In my case the output is:

-D_REENTRANT -D_GNU_SOURCE -fno-strict-aliasing -pipe -fstack-protector -I/usr/local/include -D_LARGEFILE_SOURCE -D_FILE_OFFSET_BITS=64  -I/usr/lib64/perl5/CORE

Assign the output to the environment variable PERLCCOPTS. Check its value : # echo $PERLCCOPTS

  • Execute the command : #echo “`perl -MConfig -e ‘print $Config{installprivlib}’`/ExtUtils/typemap” and assign the output to environment variable TYPEMAP.
  • OpenSIPS’s Makefile is already prepared for cross compilation. It will recognize these variables. For example “Makefile.defs-> CROSS_COMPILE ?=” will include PERLCCOPTS‘s value (DON’T DO ANYTHING).

Notes:

  • If you write these variables in bash profile (.bash_profile), you must reload the file: # source .bash_profile
  • See the corresponding procedures in your system.

Compilation & Installation of OpenSIPS’s Perl Module

  • If you don’t have OpenSIPS yet, have a look  here. Include Perl in the compilation (i.e. Click on “Configure Compile Options” –> “Configure Excluded Modules”. Then compile the OpenSIPS by selecting “Compile and Install OpenSIPS”. This will not rebuild everything only the new selected modules.

OR

From the OpenSIPS ‘s src  folder (“/usr/local/src/opensips_1_11”), execute:

#make include_modules=”perl”modules

# make install

  • To see if the module is compiled and installed , check the Perl module path “/usr/local/opensips_1_11/lib64/opensips/perl/”. Check also Perl.so in the OpenSIPS’s C modules path: In my case  “ /usr/local/opensips_1_11/lib64/opensips/modules/“.

Configuration of OpenSIPS’s Perl Module

♣ The module “Perl” must be loaded in OpenSIPS’s routing script (i.e. the configuration file) after loading the module “sl”.  To load the module, write this statement:

loadmodule “perl.so.

♣ Set the name of the new extension (i.e. the name of your Perl script):

modparam(“perl”, “filename”, “/usr/local/opensips_1_11/Your-Extensions-Folder/Name-Of-Your-Script.pl”)

♣ Set the module path

modparam(“perl”, “modpath”, “/usr/local/opensips_1_11/lib64/opensips/perl/”)
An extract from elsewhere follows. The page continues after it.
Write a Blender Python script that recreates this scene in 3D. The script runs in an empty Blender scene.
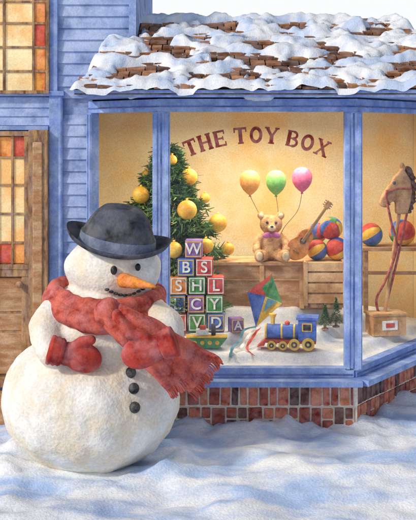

♣ Restart OpenSIPS: #systemctl restart opensips.service

♣ Check the permission to execute the script: # ls -l  /Path-To-Your-Script/Name-Of-Your-Script.pl. (  use “chmod +x” to give it execute permission).

♣ Use “strace”  to debug the script execution. # strace file Name-Of-Your-Script.

Writing a New OpenSIPS ‘s Perl Extension

Later i will write a Perl script that extend the feature “Advice of Charge (AOC) in SIP”. If you are in hurry you can go here and see an example ( Replace 183 early media reply with 180 (Ringing)). Now you can write your Perl script and call functions from OpenSIPS’s Perl module. For example the package Message  provides access functions for an OpenSIPS sip_msg structure. For example calling the function getRURI() gives the Request-URI of the current message.